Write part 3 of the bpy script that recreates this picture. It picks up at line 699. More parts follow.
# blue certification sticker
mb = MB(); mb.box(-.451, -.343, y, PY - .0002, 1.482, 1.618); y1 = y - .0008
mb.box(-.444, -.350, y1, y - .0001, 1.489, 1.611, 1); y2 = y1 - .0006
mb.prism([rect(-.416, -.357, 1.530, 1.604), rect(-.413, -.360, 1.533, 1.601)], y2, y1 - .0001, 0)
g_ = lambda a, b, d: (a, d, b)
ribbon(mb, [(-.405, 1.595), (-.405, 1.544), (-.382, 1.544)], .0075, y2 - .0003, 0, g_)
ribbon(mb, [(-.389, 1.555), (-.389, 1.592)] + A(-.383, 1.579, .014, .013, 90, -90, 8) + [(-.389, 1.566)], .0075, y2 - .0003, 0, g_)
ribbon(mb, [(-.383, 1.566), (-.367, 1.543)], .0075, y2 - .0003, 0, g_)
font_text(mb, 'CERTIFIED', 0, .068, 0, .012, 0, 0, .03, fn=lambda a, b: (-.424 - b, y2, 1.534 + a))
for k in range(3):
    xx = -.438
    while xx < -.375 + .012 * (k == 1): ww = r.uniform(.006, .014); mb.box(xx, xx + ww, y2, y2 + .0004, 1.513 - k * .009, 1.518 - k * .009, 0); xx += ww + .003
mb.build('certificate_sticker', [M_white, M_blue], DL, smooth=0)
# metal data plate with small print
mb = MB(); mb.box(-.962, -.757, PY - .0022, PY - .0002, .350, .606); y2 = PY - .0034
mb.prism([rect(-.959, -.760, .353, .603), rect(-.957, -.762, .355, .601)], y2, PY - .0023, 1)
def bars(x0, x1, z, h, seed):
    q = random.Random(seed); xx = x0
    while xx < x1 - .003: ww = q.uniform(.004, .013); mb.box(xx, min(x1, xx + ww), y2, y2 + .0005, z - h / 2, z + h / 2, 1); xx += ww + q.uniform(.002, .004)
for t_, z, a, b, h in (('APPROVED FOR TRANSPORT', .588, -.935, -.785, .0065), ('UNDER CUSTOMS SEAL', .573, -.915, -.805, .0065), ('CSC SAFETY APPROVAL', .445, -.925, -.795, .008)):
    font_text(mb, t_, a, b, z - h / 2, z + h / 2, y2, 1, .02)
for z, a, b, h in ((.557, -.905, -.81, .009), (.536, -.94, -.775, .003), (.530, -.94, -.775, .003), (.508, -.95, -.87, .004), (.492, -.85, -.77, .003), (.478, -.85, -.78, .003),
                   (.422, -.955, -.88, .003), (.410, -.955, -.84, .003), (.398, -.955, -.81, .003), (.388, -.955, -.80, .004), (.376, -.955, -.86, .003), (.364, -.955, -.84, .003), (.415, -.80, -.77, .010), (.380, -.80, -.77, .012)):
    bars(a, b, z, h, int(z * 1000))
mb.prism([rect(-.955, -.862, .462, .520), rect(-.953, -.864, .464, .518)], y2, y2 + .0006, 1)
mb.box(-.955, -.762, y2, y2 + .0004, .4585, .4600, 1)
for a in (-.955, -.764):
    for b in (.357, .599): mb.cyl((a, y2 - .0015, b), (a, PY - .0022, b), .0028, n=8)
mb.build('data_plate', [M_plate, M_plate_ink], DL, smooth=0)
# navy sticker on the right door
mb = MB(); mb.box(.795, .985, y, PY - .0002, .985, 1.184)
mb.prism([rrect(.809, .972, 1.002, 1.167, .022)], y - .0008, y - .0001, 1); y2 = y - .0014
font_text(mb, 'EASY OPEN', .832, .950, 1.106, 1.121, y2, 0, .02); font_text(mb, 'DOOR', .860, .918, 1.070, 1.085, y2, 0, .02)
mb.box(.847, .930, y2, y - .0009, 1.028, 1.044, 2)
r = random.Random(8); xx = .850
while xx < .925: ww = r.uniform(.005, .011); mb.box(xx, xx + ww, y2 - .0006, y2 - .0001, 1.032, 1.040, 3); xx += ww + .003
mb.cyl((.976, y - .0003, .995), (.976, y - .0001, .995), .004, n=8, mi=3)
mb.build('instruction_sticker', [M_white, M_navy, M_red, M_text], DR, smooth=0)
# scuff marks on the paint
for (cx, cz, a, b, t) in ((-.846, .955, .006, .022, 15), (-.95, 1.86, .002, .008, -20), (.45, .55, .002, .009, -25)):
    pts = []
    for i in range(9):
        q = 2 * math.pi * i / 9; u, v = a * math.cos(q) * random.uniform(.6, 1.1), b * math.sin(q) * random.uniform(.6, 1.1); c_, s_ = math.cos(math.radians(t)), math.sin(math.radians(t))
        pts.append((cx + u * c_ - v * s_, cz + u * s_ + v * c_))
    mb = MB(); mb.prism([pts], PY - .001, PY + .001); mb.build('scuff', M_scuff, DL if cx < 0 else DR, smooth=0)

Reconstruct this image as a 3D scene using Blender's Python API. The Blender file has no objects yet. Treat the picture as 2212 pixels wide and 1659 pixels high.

### Requirements
Repeat each of the entries above precisely as given.

### Result of this task
Write part 3 of the bpy script that recreates this picture. It picks up at line 699. More parts follow.
# blue certification sticker
mb = MB(); mb.box(-.451, -.343, y, PY - .0002, 1.482, 1.618); y1 = y - .0008
mb.box(-.444, -.350, y1, y - .0001, 1.489, 1.611, 1); y2 = y1 - .0006
mb.prism([rect(-.416, -.357, 1.530, 1.604), rect(-.413, -.360, 1.533, 1.601)], y2, y1 - .0001, 0)
g_ = lambda a, b, d: (a, d, b)
ribbon(mb, [(-.405, 1.595), (-.405, 1.544), (-.382, 1.544)], .0075, y2 - .0003, 0, g_)
ribbon(mb, [(-.389, 1.555), (-.389, 1.592)] + A(-.383, 1.579, .014, .013, 90, -90, 8) + [(-.389, 1.566)], .0075, y2 - .0003, 0, g_)
ribbon(mb, [(-.383, 1.566), (-.367, 1.543)], .0075, y2 - .0003, 0, g_)
font_text(mb, 'CERTIFIED', 0, .068, 0, .012, 0, 0, .03, fn=lambda a, b: (-.424 - b, y2, 1.534 + a))
for k in range(3):
    xx = -.438
    while xx < -.375 + .012 * (k == 1): ww = r.uniform(.006, .014); mb.box(xx, xx + ww, y2, y2 + .0004, 1.513 - k * .009, 1.518 - k * .009, 0); xx += ww + .003
mb.build('certificate_sticker', [M_white, M_blue], DL, smooth=0)
# metal data plate with small print
mb = MB(); mb.box(-.962, -.757, PY - .0022, PY - .0002, .350, .606); y2 = PY - .0034
mb.prism([rect(-.959, -.760, .353, .603), rect(-.957, -.762, .355, .601)], y2, PY - .0023, 1)
def bars(x0, x1, z, h, seed):
    q = random.Random(seed); xx = x0
    while xx < x1 - .003: ww = q.uniform(.004, .013); mb.box(xx, min(x1, xx + ww), y2, y2 + .0005, z - h / 2, z + h / 2, 1); xx += ww + q.uniform(.002, .004)
for t_, z, a, b, h in (('APPROVED FOR TRANSPORT', .588, -.935, -.785, .0065), ('UNDER CUSTOMS SEAL', .573, -.915, -.805, .0065), ('CSC SAFETY APPROVAL', .445, -.925, -.795, .008)):
    font_text(mb, t_, a, b, z - h / 2, z + h / 2, y2, 1, .02)
for z, a, b, h in ((.557, -.905, -.81, .009), (.536, -.94, -.775, .003), (.530, -.94, -.775, .003), (.508, -.95, -.87, .004), (.492, -.85, -.77, .003), (.478, -.85, -.78, .003),
                   (.422, -.955, -.88, .003), (.410, -.955, -.84, .003), (.398, -.955, -.81, .003), (.388, -.955, -.80, .004), (.376, -.955, -.86, .003), (.364, -.955, -.84, .003), (.415, -.80, -.77, .010), (.380, -.80, -.77, .012)):
    bars(a, b, z, h, int(z * 1000))
mb.prism([rect(-.955, -.862, .462, .520), rect(-.953, -.864, .464, .518)], y2, y2 + .0006, 1)
mb.box(-.955, -.762, y2, y2 + .0004, .4585, .4600, 1)
for a in (-.955, -.764):
    for b in (.357, .599): mb.cyl((a, y2 - .0015, b), (a, PY - .0022, b), .0028, n=8)
mb.build('data_plate', [M_plate, M_plate_ink], DL, smooth=0)
# navy sticker on the right door
mb = MB(); mb.box(.795, .985, y, PY - .0002, .985, 1.184)
mb.prism([rrect(.809, .972, 1.002, 1.167, .022)], y - .0008, y - .0001, 1); y2 = y - .0014
font_text(mb, 'EASY OPEN', .832, .950, 1.106, 1.121, y2, 0, .02); font_text(mb, 'DOOR', .860, .918, 1.070, 1.085, y2, 0, .02)
mb.box(.847, .930, y2, y - .0009, 1.028, 1.044, 2)
r = random.Random(8); xx = .850
while xx < .925: ww = r.uniform(.005, .011); mb.box(xx, xx + ww, y2 - .0006, y2 - .0001, 1.032, 1.040, 3); xx += ww + .003
mb.cyl((.976, y - .0003, .995), (.976, y - .0001, .995), .004, n=8, mi=3)
mb.build('instruction_sticker', [M_white, M_navy, M_red, M_text], DR, smooth=0)
# scuff marks on the paint
for (cx, cz, a, b, t) in ((-.846, .955, .006, .022, 15), (-.95, 1.86, .002, .008, -20), (.45, .55, .002, .009, -25)):
    pts = []
    for i in range(9):
        q = 2 * math.pi * i / 9; u, v = a * math.cos(q) * random.uniform(.6, 1.1), b * math.sin(q) * random.uniform(.6, 1.1); c_, s_ = math.cos(math.radians(t)), math.sin(math.radians(t))
        pts.append((cx + u * c_ - v * s_, cz + u * s_ + v * c_))
    mb = MB(); mb.prism([pts], PY - .001, PY + .001); mb.build('scuff', M_scuff, DL if cx < 0 else DR, smooth=0)

Reconstruct this image as a 3D scene using Blender's Python API. The Blender file has no objects yet. Treat the picture as 2212 pixels wide and 1659 pixels high.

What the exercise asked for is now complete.